Le réveil et le retour des dieux, en Allemagne, au temps de Hölderlin et de Novalis, leur apparition à Paris, en 1852, dans L’École païenne de Baudelaire, sonnent donc la nouvelle de leur existence prolongée, mais celle-ci ne se révèle plus que dans le demi-monde (22) ; les dieux n’apparaissent plus en effet que dans les livres, semble-t-il, ce qui peut paraître, de prime abord, un affaiblissement de leur présence. Mais pour Calasso, il s’agit plutôt d’une concentration au lieu d’une dilution ; l’acte de lecture en ressort grandit, et le livre, loin de céder la place à l’écran (de cinéma ou d’ordinateur) se retrouve en eux, en leur cœur, puisqu’il s’agit dans tous les cas de lecture, et représente maintenant un support dilaté prêt à accueillir une forte condensation des signes de la transcendance, de la même manière que le védisme en Inde reconnaît dans l’étendue de la nature et de l’océan la manifestation même de l’esprit (manas).
Contre la thèse maintenant classique du désenchantement du monde, Calasso entend invoquer le surgissement, dans la platitude occidentale laïque du « tout est connaissable et démystifiable », de ce qui se présente chez Lautréamont comme la répétition forcée de blocs de textes, qui se révèlent indépendants de l’ensemble et manifestent le caractère parodique du monde. Or, depuis Baudelaire et L’École païenne, l’on comprend que le réveil des dieux, de la littérature absolue et de la parodie sont inextricablement liés (27). En soi, ils constituent autant de refus de la toute puissance du social, qui est devenu le sujet au-dessus de tous les sujets, ce pour quoi tout est désormais justifiable, ce que Calasso appelle ironiquement la « théologie sociale »(157). La littérature, absolue, en s’alliant aux dieux, redevient tout à coup insurrectionnelle comme si, à présent, le religieux devenait l’acte subversif par excellence.

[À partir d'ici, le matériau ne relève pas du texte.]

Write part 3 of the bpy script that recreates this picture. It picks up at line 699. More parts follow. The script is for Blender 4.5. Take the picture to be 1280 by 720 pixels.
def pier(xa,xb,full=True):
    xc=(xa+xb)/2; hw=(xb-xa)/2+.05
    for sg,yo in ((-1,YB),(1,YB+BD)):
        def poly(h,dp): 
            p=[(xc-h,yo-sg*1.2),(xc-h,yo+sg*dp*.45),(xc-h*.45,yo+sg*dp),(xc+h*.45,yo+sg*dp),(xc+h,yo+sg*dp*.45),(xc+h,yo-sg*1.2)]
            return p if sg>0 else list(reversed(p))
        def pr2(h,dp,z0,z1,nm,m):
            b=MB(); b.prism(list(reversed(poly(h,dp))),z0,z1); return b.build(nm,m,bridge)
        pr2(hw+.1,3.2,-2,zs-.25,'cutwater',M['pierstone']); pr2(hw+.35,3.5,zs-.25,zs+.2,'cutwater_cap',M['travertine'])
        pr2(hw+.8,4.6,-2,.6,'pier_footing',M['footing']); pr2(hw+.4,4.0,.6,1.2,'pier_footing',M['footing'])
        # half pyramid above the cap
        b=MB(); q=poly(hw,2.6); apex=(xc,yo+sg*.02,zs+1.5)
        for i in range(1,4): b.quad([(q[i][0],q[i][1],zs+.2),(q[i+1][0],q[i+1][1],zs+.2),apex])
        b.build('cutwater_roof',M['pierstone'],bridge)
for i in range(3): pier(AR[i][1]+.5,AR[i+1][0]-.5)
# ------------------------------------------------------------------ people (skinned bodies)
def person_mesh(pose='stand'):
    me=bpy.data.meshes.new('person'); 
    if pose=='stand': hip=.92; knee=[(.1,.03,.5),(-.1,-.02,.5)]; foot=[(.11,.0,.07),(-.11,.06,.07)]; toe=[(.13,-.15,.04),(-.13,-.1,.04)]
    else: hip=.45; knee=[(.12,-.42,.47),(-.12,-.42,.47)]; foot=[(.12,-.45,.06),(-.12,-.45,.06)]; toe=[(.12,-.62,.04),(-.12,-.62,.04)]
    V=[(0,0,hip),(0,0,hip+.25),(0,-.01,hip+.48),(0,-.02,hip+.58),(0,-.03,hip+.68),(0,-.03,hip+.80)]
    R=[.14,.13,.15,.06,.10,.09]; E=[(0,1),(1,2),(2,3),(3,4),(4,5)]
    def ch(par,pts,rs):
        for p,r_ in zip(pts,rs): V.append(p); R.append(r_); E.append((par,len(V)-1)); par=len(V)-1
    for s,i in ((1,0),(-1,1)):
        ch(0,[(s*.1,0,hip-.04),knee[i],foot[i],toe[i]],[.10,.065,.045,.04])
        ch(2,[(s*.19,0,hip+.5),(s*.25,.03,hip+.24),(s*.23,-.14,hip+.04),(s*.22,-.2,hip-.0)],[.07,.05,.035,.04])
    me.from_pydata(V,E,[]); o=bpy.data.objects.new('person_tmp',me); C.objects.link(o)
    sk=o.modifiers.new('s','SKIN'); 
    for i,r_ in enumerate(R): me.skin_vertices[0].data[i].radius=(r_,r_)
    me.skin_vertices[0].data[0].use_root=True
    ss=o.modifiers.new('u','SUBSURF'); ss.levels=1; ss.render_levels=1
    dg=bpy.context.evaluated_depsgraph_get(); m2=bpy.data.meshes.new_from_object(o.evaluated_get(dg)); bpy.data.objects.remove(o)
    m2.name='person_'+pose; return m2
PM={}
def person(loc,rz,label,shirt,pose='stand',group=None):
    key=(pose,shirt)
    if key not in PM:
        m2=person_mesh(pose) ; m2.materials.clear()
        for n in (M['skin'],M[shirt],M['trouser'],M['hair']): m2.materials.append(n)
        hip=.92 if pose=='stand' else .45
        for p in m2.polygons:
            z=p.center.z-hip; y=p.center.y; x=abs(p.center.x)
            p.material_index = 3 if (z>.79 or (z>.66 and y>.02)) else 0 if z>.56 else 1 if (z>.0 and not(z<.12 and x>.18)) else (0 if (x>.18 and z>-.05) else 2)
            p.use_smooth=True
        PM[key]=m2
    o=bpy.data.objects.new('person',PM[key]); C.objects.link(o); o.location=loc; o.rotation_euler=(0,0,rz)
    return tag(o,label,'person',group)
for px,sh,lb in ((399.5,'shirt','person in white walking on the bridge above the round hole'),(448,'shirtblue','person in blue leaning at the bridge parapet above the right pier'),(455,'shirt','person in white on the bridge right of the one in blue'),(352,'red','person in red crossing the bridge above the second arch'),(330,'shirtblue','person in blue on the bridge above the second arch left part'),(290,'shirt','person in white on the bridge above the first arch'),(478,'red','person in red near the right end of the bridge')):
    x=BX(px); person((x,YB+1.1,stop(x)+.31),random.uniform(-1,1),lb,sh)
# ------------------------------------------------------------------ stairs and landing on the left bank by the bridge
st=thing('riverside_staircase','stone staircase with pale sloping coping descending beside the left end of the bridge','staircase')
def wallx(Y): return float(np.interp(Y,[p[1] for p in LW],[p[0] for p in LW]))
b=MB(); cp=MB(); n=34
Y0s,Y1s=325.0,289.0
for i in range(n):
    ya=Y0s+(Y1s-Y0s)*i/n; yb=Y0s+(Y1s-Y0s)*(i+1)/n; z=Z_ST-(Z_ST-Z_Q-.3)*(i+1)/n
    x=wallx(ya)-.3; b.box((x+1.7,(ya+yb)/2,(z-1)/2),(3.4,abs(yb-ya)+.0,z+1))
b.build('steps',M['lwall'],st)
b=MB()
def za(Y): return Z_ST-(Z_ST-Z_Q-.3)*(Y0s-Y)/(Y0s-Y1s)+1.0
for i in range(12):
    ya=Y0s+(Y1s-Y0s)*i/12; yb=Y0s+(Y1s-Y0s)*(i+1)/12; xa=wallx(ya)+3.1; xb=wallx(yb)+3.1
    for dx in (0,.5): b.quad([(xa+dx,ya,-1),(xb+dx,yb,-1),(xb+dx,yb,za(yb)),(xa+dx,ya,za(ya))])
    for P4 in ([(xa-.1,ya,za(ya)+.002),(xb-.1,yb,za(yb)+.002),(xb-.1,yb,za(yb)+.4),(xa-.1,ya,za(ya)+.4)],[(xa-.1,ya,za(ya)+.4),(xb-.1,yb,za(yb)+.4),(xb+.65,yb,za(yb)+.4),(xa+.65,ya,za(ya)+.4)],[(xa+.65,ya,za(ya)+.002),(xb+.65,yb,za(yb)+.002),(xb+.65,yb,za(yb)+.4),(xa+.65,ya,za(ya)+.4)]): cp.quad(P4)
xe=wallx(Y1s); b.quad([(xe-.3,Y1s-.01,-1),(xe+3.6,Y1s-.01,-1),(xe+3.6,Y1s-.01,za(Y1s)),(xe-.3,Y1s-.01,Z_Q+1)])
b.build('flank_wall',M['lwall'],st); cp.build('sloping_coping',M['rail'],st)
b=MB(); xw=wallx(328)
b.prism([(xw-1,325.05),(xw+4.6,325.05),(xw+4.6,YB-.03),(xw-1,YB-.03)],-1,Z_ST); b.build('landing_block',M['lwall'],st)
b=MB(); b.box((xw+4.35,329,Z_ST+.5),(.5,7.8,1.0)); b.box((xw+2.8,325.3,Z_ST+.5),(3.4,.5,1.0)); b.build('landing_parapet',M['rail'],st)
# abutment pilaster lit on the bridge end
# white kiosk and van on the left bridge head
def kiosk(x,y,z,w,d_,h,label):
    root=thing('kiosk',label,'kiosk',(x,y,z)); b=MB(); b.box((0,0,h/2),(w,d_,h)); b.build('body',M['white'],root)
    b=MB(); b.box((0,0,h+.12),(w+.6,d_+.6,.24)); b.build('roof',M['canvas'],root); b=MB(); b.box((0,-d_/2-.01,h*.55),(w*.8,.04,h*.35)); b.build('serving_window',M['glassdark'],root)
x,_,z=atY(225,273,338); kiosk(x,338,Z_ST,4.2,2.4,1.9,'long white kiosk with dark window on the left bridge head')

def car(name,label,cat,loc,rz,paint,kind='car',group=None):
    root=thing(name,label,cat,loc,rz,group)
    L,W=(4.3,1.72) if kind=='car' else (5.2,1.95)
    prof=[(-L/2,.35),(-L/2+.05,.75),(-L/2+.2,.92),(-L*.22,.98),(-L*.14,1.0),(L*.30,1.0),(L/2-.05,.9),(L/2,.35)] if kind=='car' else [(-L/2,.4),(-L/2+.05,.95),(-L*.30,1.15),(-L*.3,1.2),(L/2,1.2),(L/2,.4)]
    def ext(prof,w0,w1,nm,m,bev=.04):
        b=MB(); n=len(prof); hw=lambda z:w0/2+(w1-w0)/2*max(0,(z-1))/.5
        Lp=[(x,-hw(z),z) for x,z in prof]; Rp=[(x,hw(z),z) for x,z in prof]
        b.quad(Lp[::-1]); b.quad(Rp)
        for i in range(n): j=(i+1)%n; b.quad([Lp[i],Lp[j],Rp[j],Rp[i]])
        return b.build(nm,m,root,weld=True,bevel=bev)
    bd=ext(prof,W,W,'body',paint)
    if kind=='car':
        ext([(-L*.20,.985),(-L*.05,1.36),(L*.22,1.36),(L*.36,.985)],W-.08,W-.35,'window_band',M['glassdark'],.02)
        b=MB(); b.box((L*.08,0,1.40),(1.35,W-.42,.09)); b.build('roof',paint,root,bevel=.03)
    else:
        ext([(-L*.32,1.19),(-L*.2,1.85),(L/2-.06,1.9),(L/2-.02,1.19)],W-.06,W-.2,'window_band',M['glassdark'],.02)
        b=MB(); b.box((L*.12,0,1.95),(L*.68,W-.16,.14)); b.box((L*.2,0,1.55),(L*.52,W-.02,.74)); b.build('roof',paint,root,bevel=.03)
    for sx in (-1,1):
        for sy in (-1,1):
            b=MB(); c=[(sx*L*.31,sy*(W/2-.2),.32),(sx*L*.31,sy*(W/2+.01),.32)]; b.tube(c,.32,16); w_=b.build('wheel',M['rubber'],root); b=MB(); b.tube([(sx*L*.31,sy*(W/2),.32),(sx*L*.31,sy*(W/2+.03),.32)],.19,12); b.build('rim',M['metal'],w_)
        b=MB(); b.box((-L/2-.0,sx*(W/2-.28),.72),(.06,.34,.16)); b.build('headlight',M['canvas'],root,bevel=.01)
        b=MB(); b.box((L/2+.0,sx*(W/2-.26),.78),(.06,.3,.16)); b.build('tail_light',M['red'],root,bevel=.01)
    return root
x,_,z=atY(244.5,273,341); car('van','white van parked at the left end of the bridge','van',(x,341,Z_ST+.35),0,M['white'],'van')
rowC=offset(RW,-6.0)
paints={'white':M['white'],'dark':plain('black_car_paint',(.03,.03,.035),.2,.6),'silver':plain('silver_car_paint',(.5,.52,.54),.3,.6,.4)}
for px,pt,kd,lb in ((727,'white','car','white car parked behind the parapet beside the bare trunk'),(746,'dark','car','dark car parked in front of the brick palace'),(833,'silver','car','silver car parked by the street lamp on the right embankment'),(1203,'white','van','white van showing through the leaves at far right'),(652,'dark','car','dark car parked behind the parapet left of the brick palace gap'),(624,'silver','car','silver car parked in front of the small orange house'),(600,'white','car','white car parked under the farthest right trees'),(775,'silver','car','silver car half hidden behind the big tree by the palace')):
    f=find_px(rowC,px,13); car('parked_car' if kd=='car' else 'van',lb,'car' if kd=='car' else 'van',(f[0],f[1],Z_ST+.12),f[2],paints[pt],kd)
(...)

La littérature comme parodie implique en effet que tout le réel ne peut être subordonné aux intérêts de la société parce que la parodie détruit les certitudes que tente de nous faire avaler l’écrasante société civile, et participe, tel le retour des dieux, à réenchanter le monde. Rien de plus puissant pour ce faire que la découverte, par Mallarmé, de la puissance prismatique de l’esprit, puissance capable selon lui de réinjecter dans le corps social desséché un germe de l’Univers spirituel, un goût pour le mystère des choses et des mots, se reflétant tous les uns sur les autres, provoquant certes la disparition élocutoire du poète, mais au même moment, la manifestation de l’esprit, de son esprit, nous forçant ainsi à reconsidérer toute la complexité du monde, son caractère mouvant, contrariant, et rappelant, par le fait même, que « la perte précède toute présence » (111) et que seule la littérature peut réellement continuer à soutenir un monde transpercé par le néant et la folie de l’autodestruction.

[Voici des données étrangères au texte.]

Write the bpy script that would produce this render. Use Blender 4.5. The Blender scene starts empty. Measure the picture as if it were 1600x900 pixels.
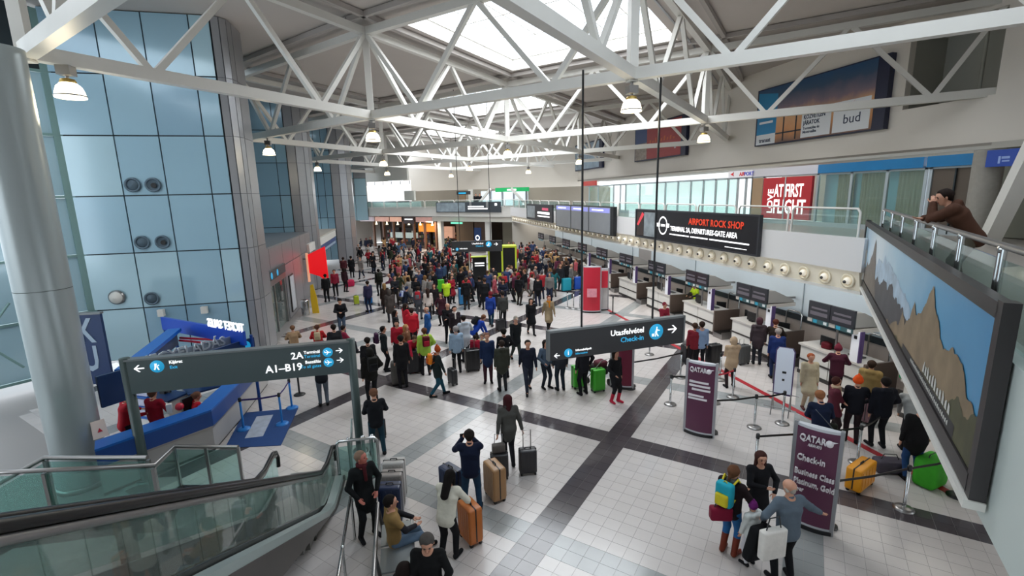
import bpy, bmesh, math, random
import numpy as np
from mathutils import Vector, Matrix
R_ = math.radians
SC = bpy.context.scene
COL = SC.collection
random.seed(7)

# ------------------------------------------------------------ camera, sky, lights, exposure
EYE = 6.3
cam_d = bpy.data.cameras.new('camera')
cam = bpy.data.objects.new('camera', cam_d); COL.objects.link(cam)
yaw, pit, rol = R_(13.13), R_(11.1), R_(-1.295)
f_ = Vector((math.sin(yaw)*math.cos(pit), math.cos(yaw)*math.cos(pit), -math.sin(pit)))
r_ = Vector((math.cos(yaw), -math.sin(yaw), 0)); u_ = r_.cross(f_)
r2 = r_*math.cos(rol) + u_*math.sin(rol); u2 = -r_*math.sin(rol) + u_*math.cos(rol)
cam.matrix_world = Matrix(((r2.x, u2.x, -f_.x, 0), (r2.y, u2.y, -f_.y, 0), (r2.z, u2.z, -f_.z, EYE), (0, 0, 0, 1)))
cam_d.sensor_width = 36; cam_d.lens = 745.7/1600*36; cam_d.clip_start = 0.1; cam_d.clip_end = 400
SC.camera = cam

W = bpy.data.worlds.new('sky'); SC.world = W; W.use_nodes = True
nt = W.node_tree; bg = nt.nodes['Background']
bg.inputs[0].default_value = (0.86, 0.93, 1.0, 1); bg.inputs[1].default_value = 3.6

def area(name, loc, size, power, col=(1, 1, 1), rot=(0, 0, 0), sy=None, spread=None):
    l = bpy.data.lights.new(name, 'AREA'); l.energy = power; l.color = col
    l.shape = 'RECTANGLE'; l.size = size; l.size_y = sy or size
    if spread: l.spread = spread
    o = bpy.data.objects.new(name, l); COL.objects.link(o); o.location = loc; o.rotation_euler = rot
    o['kind'] = 'structure'
    return o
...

La littérature et les dieux n’est pas un livre d’universitaire mais d’écrivain, un livre avec du style, et surtout, beaucoup de pensée. Évitant les grossièretés méthodologiques, Calasso laisse travailler son intuition, ce qui fait de cet ouvrage un grand livre (un livre tout simplement), qui possède un véritable contenu et qui n’est pas un autre exercice d’école parmi tant d’autres, ce qui est plutôt rare de nos jours ! Calasso apporte une solution littéraire à ce que plusieurs ont nommé la nouvelle barbarie. Il s’agit donc par le fait même d’un livre de vie —métaphysique—, ce qui n’est pas non plus banal, compte tenu de la puissance hégémonique du réalisme qui crève désormais le ciel. Le livre de Calasso n’est pas non plus une publicité et il ne doit surtout pas être lu pour se reposer. Il y a derrière les noms évoqués par l’auteur une tentative réelle de retourner chaque pierre qui constitue notre monde ; bref, il s’agit bel et bien d’un livre, au sens le plus dérangeant du terme, écrit contre le bavardage des cocktails et le silence bruyant des thérapies de groupe que l’on nous impose désormais.